Chinese President Hu Jintao is to attend a Central Asia security forum next week, keen to assert his country's influence in the region whose oil and gas it covets but whose instability is a matter of concern.
Combating what China calls terrorism will top the agenda when the Shanghai Co-operation Organisation, which groups China and Russia with the Central Asian states of Uzbekistan, Kazakhstan, Tajikistan and Kyrgyzstan meets in Astana on Tuesday.
"Member states will take new measures to step up the fight against terrorism, separatism and extremism," SCO Secretary-General Zhang Deguang told a news conference. "Deals signed will strengthen functions of counter-terrorism."
For China, the group's mandate to combat those forces takes on new urgency this year, after the president of Kyrgyzstan was toppled in a popular revolt and the suppression of a rebellion in the eastern Uzbek town of Andizhan that killed about 500.

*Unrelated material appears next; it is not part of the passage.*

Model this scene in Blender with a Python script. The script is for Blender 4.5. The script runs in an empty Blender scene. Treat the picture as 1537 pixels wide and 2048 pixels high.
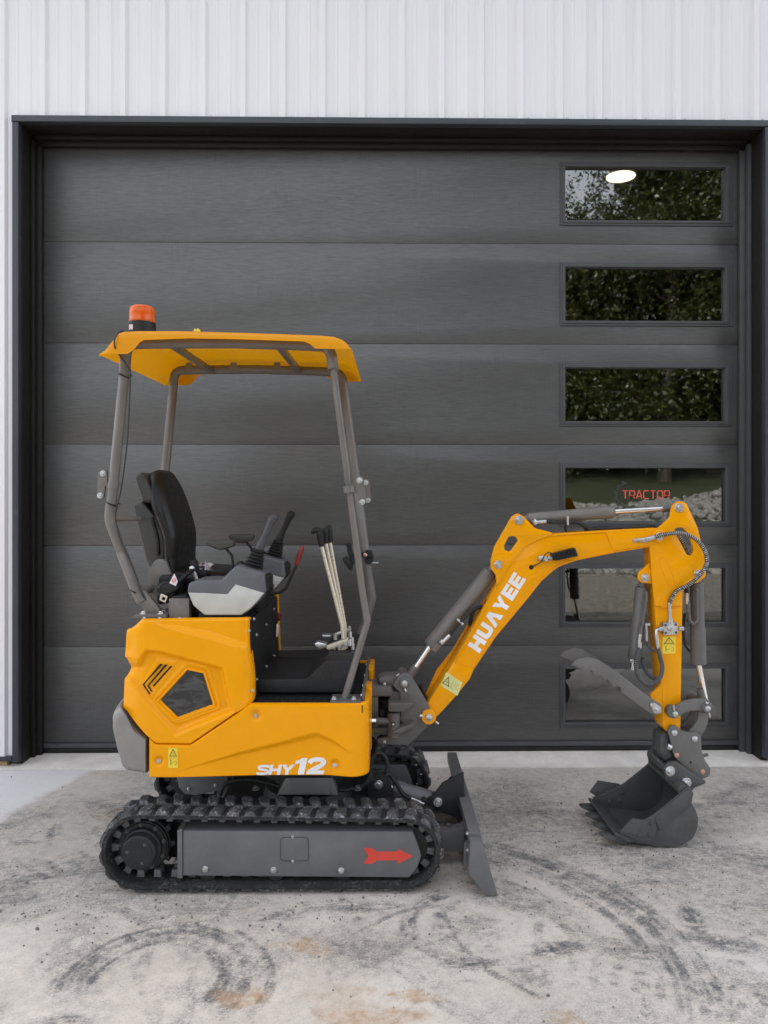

Both are worrying developments for a Chinese leadership bent on maintaining stability within its own vast territory, and fearful unrest will fuel separatist sentiment in its Muslim-majority Xinjiang region, which borders Central Asia.
"The Chinese can attract support by using the incidents to gain support for the SCO. They're trying to use those to make sure nothing like this happens in China," said Niklas Swanstrom, director of the Silk Road Studies Programme at Sweden's Uppsala University.